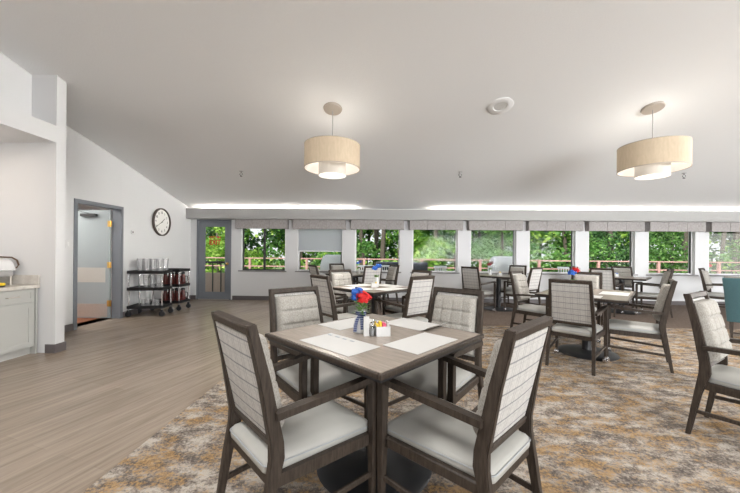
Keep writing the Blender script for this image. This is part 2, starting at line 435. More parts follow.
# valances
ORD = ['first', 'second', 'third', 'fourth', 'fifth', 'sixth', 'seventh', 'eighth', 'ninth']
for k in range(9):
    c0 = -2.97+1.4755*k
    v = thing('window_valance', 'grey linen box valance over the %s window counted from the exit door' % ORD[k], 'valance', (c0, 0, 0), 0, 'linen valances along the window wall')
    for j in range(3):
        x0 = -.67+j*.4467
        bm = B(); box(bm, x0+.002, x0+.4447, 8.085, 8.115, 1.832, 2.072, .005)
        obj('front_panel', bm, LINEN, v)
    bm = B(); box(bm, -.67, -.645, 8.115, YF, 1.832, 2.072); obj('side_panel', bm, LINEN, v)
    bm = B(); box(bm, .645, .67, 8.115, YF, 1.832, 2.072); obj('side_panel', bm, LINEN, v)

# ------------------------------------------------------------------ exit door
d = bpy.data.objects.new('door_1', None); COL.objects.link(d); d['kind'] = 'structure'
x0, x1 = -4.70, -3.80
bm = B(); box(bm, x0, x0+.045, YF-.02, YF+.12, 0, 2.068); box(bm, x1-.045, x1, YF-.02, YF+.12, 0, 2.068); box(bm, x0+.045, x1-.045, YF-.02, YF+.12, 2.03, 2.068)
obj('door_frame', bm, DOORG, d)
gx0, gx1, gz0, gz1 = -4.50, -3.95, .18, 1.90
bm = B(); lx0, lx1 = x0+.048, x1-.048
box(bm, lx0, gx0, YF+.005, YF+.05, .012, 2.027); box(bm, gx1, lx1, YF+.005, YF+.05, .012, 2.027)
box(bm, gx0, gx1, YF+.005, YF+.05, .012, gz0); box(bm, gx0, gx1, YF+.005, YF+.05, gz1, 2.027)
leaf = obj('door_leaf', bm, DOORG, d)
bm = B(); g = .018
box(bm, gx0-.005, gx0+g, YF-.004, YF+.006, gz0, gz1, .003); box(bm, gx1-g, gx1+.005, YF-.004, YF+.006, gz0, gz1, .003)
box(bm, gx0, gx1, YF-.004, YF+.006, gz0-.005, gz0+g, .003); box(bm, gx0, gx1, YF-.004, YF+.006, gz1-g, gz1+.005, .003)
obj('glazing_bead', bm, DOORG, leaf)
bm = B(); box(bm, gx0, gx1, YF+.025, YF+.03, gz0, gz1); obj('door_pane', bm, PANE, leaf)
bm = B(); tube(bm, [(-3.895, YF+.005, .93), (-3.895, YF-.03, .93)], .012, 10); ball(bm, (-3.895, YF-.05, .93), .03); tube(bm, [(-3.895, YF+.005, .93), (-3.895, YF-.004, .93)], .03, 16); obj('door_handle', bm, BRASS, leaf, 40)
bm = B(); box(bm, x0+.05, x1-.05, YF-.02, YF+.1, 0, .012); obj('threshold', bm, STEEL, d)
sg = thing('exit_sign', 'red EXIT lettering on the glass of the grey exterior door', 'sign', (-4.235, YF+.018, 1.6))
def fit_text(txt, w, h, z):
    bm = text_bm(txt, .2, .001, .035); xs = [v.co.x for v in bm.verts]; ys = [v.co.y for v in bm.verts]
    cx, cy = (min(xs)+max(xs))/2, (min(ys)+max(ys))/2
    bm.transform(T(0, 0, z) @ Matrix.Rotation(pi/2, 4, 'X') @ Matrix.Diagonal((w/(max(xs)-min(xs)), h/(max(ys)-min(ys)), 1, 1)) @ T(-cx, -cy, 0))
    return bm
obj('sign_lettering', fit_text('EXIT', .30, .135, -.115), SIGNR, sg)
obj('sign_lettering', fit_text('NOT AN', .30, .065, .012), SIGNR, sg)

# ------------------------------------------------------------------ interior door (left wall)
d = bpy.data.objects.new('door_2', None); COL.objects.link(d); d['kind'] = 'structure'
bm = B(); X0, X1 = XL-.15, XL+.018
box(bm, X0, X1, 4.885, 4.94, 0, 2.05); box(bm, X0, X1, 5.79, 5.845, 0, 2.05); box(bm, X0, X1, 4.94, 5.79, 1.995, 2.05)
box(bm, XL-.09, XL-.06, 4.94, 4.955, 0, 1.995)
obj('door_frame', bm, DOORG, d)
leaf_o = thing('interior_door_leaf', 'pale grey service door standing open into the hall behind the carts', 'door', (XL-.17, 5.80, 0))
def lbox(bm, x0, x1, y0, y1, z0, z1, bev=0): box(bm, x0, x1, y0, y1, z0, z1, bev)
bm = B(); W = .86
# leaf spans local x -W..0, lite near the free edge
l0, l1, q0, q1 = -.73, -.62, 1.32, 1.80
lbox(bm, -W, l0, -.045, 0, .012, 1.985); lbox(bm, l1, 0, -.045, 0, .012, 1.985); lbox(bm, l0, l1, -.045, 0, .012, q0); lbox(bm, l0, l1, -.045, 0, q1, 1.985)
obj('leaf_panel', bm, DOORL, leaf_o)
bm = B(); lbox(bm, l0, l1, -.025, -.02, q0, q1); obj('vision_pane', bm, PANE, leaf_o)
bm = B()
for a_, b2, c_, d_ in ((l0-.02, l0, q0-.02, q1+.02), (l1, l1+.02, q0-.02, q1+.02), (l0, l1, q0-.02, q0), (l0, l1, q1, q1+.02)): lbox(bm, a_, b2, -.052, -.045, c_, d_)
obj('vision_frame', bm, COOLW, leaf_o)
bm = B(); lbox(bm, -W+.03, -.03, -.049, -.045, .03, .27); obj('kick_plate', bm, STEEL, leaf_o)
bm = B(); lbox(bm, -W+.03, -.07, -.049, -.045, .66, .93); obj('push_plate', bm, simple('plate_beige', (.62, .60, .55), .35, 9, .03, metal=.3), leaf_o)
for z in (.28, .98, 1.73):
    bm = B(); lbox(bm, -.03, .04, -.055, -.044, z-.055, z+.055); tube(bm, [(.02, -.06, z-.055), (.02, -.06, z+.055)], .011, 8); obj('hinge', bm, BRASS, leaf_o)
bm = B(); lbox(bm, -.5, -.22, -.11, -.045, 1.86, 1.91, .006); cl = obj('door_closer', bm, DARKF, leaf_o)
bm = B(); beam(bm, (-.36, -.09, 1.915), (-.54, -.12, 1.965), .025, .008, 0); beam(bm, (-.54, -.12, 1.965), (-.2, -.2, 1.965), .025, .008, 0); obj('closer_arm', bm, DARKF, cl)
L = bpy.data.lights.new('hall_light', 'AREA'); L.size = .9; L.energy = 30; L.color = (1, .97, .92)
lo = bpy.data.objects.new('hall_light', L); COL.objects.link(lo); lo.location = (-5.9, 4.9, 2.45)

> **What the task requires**
Print the whole listing above once more, word for word, without its pictures.

> **Solution for this exercise**
Keep writing the Blender script for this image. This is part 2, starting at line 435. More parts follow.
# valances
ORD = ['first', 'second', 'third', 'fourth', 'fifth', 'sixth', 'seventh', 'eighth', 'ninth']
for k in range(9):
    c0 = -2.97+1.4755*k
    v = thing('window_valance', 'grey linen box valance over the %s window counted from the exit door' % ORD[k], 'valance', (c0, 0, 0), 0, 'linen valances along the window wall')
    for j in range(3):
        x0 = -.67+j*.4467
        bm = B(); box(bm, x0+.002, x0+.4447, 8.085, 8.115, 1.832, 2.072, .005)
        obj('front_panel', bm, LINEN, v)
    bm = B(); box(bm, -.67, -.645, 8.115, YF, 1.832, 2.072); obj('side_panel', bm, LINEN, v)
    bm = B(); box(bm, .645, .67, 8.115, YF, 1.832, 2.072); obj('side_panel', bm, LINEN, v)

# ------------------------------------------------------------------ exit door
d = bpy.data.objects.new('door_1', None); COL.objects.link(d); d['kind'] = 'structure'
x0, x1 = -4.70, -3.80
bm = B(); box(bm, x0, x0+.045, YF-.02, YF+.12, 0, 2.068); box(bm, x1-.045, x1, YF-.02, YF+.12, 0, 2.068); box(bm, x0+.045, x1-.045, YF-.02, YF+.12, 2.03, 2.068)
obj('door_frame', bm, DOORG, d)
gx0, gx1, gz0, gz1 = -4.50, -3.95, .18, 1.90
bm = B(); lx0, lx1 = x0+.048, x1-.048
box(bm, lx0, gx0, YF+.005, YF+.05, .012, 2.027); box(bm, gx1, lx1, YF+.005, YF+.05, .012, 2.027)
box(bm, gx0, gx1, YF+.005, YF+.05, .012, gz0); box(bm, gx0, gx1, YF+.005, YF+.05, gz1, 2.027)
leaf = obj('door_leaf', bm, DOORG, d)
bm = B(); g = .018
box(bm, gx0-.005, gx0+g, YF-.004, YF+.006, gz0, gz1, .003); box(bm, gx1-g, gx1+.005, YF-.004, YF+.006, gz0, gz1, .003)
box(bm, gx0, gx1, YF-.004, YF+.006, gz0-.005, gz0+g, .003); box(bm, gx0, gx1, YF-.004, YF+.006, gz1-g, gz1+.005, .003)
obj('glazing_bead', bm, DOORG, leaf)
bm = B(); box(bm, gx0, gx1, YF+.025, YF+.03, gz0, gz1); obj('door_pane', bm, PANE, leaf)
bm = B(); tube(bm, [(-3.895, YF+.005, .93), (-3.895, YF-.03, .93)], .012, 10); ball(bm, (-3.895, YF-.05, .93), .03); tube(bm, [(-3.895, YF+.005, .93), (-3.895, YF-.004, .93)], .03, 16); obj('door_handle', bm, BRASS, leaf, 40)
bm = B(); box(bm, x0+.05, x1-.05, YF-.02, YF+.1, 0, .012); obj('threshold', bm, STEEL, d)
sg = thing('exit_sign', 'red EXIT lettering on the glass of the grey exterior door', 'sign', (-4.235, YF+.018, 1.6))
def fit_text(txt, w, h, z):
    bm = text_bm(txt, .2, .001, .035); xs = [v.co.x for v in bm.verts]; ys = [v.co.y for v in bm.verts]
    cx, cy = (min(xs)+max(xs))/2, (min(ys)+max(ys))/2
    bm.transform(T(0, 0, z) @ Matrix.Rotation(pi/2, 4, 'X') @ Matrix.Diagonal((w/(max(xs)-min(xs)), h/(max(ys)-min(ys)), 1, 1)) @ T(-cx, -cy, 0))
    return bm
obj('sign_lettering', fit_text('EXIT', .30, .135, -.115), SIGNR, sg)
obj('sign_lettering', fit_text('NOT AN', .30, .065, .012), SIGNR, sg)

# ------------------------------------------------------------------ interior door (left wall)
d = bpy.data.objects.new('door_2', None); COL.objects.link(d); d['kind'] = 'structure'
bm = B(); X0, X1 = XL-.15, XL+.018
box(bm, X0, X1, 4.885, 4.94, 0, 2.05); box(bm, X0, X1, 5.79, 5.845, 0, 2.05); box(bm, X0, X1, 4.94, 5.79, 1.995, 2.05)
box(bm, XL-.09, XL-.06, 4.94, 4.955, 0, 1.995)
obj('door_frame', bm, DOORG, d)
leaf_o = thing('interior_door_leaf', 'pale grey service door standing open into the hall behind the carts', 'door', (XL-.17, 5.80, 0))
def lbox(bm, x0, x1, y0, y1, z0, z1, bev=0): box(bm, x0, x1, y0, y1, z0, z1, bev)
bm = B(); W = .86
# leaf spans local x -W..0, lite near the free edge
l0, l1, q0, q1 = -.73, -.62, 1.32, 1.80
lbox(bm, -W, l0, -.045, 0, .012, 1.985); lbox(bm, l1, 0, -.045, 0, .012, 1.985); lbox(bm, l0, l1, -.045, 0, .012, q0); lbox(bm, l0, l1, -.045, 0, q1, 1.985)
obj('leaf_panel', bm, DOORL, leaf_o)
bm = B(); lbox(bm, l0, l1, -.025, -.02, q0, q1); obj('vision_pane', bm, PANE, leaf_o)
bm = B()
for a_, b2, c_, d_ in ((l0-.02, l0, q0-.02, q1+.02), (l1, l1+.02, q0-.02, q1+.02), (l0, l1, q0-.02, q0), (l0, l1, q1, q1+.02)): lbox(bm, a_, b2, -.052, -.045, c_, d_)
obj('vision_frame', bm, COOLW, leaf_o)
bm = B(); lbox(bm, -W+.03, -.03, -.049, -.045, .03, .27); obj('kick_plate', bm, STEEL, leaf_o)
bm = B(); lbox(bm, -W+.03, -.07, -.049, -.045, .66, .93); obj('push_plate', bm, simple('plate_beige', (.62, .60, .55), .35, 9, .03, metal=.3), leaf_o)
for z in (.28, .98, 1.73):
    bm = B(); lbox(bm, -.03, .04, -.055, -.044, z-.055, z+.055); tube(bm, [(.02, -.06, z-.055), (.02, -.06, z+.055)], .011, 8); obj('hinge', bm, BRASS, leaf_o)
bm = B(); lbox(bm, -.5, -.22, -.11, -.045, 1.86, 1.91, .006); cl = obj('door_closer', bm, DARKF, leaf_o)
bm = B(); beam(bm, (-.36, -.09, 1.915), (-.54, -.12, 1.965), .025, .008, 0); beam(bm, (-.54, -.12, 1.965), (-.2, -.2, 1.965), .025, .008, 0); obj('closer_arm', bm, DARKF, cl)
L = bpy.data.lights.new('hall_light', 'AREA'); L.size = .9; L.energy = 30; L.color = (1, .97, .92)
lo = bpy.data.objects.new('hall_light', L); COL.objects.link(lo); lo.location = (-5.9, 4.9, 2.45)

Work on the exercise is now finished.